■ GOAL ■
Include the line containing "R = math.radians" and all lines before it, repeated exactly from the listing below, without pictures.

■ MATERIAL ■
>>>

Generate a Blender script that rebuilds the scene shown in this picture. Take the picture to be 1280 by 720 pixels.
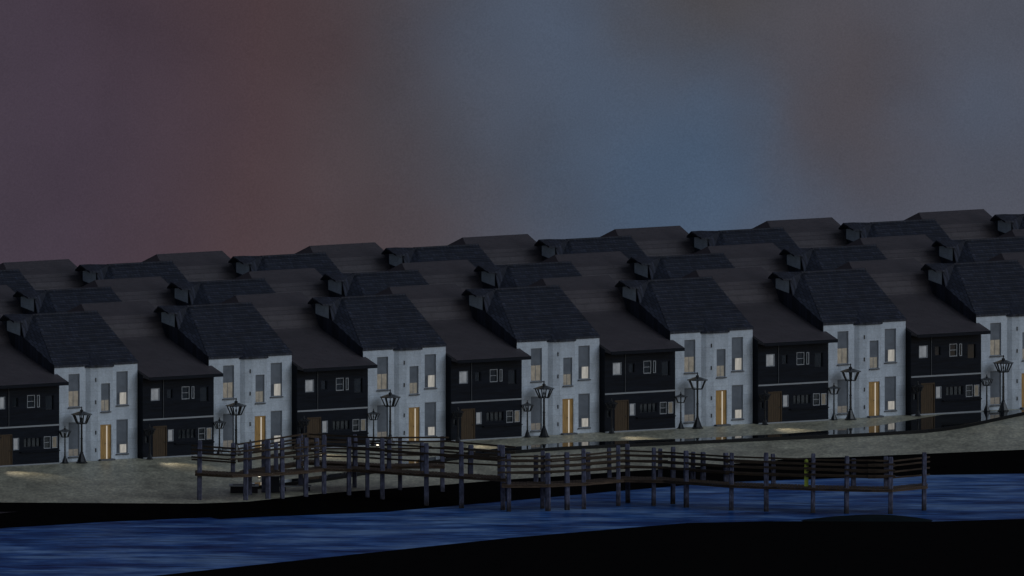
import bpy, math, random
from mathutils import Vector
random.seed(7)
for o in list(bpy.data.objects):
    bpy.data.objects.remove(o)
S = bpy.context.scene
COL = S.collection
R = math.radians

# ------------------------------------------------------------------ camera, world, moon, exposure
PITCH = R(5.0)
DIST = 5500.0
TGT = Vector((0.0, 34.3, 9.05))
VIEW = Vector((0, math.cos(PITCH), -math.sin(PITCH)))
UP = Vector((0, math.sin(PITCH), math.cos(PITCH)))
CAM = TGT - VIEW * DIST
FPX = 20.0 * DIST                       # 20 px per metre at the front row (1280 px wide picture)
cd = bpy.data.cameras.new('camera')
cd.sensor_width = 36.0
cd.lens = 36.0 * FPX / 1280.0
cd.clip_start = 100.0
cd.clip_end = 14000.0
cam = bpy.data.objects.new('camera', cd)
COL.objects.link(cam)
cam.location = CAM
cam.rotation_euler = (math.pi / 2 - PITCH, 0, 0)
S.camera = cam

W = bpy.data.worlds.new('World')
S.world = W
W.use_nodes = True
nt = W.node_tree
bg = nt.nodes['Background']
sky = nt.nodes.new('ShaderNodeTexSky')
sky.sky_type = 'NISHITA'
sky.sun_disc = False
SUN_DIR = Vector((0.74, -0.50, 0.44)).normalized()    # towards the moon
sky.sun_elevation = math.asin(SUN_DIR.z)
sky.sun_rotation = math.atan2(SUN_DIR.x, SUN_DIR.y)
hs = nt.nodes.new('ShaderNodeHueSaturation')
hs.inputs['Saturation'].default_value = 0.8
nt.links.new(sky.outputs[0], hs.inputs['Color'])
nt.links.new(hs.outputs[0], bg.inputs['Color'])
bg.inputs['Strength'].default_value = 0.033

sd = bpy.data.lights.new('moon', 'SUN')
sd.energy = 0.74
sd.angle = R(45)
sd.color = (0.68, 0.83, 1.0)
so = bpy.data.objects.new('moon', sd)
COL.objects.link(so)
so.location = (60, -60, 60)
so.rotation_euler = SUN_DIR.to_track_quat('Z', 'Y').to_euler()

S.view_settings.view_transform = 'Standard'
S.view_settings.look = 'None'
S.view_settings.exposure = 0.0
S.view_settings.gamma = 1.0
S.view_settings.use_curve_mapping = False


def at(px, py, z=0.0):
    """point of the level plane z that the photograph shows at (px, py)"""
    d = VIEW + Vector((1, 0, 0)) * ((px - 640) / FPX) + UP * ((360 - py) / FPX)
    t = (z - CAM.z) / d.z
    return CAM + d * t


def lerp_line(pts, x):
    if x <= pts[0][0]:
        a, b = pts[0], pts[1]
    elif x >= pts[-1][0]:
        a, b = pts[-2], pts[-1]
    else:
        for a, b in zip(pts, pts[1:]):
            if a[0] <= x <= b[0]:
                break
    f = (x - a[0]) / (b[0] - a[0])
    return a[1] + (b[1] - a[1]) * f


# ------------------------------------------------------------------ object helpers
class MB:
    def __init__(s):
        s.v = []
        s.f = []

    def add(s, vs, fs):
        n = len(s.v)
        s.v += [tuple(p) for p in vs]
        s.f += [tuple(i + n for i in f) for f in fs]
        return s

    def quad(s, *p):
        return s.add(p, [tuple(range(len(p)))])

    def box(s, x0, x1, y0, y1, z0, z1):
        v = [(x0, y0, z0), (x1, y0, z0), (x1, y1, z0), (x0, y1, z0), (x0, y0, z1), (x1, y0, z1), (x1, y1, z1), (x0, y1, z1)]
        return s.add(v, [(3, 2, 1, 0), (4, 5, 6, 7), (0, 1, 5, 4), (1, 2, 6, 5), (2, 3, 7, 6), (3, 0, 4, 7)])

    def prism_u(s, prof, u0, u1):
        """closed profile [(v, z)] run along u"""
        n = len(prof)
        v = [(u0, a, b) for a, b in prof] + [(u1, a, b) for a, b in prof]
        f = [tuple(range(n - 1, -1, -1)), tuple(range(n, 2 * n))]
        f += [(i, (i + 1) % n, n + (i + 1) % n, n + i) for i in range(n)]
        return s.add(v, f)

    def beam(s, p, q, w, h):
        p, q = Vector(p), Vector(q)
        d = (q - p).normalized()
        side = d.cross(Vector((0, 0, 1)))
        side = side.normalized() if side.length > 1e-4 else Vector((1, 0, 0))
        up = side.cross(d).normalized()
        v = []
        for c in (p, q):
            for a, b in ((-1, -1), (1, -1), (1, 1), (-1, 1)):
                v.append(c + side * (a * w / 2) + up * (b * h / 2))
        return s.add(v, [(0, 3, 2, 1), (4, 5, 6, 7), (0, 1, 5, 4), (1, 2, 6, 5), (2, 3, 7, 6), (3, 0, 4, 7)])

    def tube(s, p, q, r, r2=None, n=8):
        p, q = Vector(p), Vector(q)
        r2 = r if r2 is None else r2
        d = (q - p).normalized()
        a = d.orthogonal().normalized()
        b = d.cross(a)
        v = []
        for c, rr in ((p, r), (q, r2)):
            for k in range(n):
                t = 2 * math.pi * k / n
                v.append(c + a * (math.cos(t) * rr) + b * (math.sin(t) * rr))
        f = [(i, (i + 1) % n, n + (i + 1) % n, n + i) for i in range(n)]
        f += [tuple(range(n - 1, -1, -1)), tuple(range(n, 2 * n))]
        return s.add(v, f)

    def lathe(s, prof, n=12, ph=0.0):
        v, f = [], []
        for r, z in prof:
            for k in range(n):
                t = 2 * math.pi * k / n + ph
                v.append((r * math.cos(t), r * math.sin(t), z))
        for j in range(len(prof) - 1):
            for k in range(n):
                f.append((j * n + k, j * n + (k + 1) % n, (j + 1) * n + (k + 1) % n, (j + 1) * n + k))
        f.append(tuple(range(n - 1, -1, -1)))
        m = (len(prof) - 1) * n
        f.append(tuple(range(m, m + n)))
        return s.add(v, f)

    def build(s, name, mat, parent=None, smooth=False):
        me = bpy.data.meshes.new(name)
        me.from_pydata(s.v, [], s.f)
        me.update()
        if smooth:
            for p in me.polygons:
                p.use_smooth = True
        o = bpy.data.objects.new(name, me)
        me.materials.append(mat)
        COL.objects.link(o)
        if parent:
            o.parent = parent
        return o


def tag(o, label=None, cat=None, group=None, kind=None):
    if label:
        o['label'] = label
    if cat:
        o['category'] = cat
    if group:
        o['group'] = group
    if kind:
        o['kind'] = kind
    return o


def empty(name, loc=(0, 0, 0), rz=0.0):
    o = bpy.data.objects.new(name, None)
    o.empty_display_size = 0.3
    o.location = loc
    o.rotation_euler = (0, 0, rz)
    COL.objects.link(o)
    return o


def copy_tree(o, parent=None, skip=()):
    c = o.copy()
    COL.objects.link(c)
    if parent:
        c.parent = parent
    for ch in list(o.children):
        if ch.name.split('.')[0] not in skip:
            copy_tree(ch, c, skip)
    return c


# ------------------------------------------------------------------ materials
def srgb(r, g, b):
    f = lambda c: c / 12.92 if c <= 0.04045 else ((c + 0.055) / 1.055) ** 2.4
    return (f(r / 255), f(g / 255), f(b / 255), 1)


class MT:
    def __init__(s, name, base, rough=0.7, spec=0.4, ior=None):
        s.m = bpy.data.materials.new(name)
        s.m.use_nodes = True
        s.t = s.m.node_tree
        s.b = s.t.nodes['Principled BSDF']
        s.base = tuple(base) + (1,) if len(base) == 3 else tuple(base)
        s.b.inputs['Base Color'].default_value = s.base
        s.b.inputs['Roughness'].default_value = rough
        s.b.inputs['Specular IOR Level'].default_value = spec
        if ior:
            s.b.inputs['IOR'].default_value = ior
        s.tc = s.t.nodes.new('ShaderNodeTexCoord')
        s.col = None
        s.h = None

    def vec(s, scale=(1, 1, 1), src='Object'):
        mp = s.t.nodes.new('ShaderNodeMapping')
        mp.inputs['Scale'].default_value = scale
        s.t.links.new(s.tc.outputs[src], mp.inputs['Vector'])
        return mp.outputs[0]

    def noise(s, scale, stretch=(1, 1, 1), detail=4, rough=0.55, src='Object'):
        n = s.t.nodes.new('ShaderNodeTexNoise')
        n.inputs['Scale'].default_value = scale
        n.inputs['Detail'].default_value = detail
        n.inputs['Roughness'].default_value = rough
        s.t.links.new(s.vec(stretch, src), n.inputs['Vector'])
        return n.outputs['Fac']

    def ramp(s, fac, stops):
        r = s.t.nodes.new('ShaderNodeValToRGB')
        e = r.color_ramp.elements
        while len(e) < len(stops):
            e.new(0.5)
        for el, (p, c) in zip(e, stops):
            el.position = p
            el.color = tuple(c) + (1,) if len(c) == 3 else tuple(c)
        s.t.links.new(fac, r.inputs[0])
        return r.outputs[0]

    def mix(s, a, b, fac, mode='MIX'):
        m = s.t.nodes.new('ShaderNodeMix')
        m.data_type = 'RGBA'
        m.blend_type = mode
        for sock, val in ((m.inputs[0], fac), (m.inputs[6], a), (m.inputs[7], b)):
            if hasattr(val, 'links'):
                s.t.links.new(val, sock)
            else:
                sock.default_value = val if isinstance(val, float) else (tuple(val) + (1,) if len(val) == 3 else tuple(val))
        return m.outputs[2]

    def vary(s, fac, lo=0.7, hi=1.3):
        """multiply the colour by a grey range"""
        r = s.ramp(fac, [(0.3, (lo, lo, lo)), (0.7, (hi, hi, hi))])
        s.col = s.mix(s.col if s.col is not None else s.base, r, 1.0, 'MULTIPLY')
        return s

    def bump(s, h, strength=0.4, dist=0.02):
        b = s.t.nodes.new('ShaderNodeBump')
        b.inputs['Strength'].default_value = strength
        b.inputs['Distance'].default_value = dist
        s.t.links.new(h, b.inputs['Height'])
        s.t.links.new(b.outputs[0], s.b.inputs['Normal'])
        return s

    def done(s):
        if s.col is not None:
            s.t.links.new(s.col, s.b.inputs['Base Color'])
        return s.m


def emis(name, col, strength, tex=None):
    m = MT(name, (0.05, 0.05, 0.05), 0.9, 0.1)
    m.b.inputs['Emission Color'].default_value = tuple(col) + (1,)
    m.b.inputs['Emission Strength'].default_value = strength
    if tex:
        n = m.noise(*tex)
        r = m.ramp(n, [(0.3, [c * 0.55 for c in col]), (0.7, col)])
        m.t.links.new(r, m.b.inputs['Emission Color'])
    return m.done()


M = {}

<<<

■ COMPLETE OUTPUT ■
Generate a Blender script that rebuilds the scene shown in this picture. Take the picture to be 1280 by 720 pixels.
import bpy, math, random
from mathutils import Vector
random.seed(7)
for o in list(bpy.data.objects):
    bpy.data.objects.remove(o)
S = bpy.context.scene
COL = S.collection
R = math.radians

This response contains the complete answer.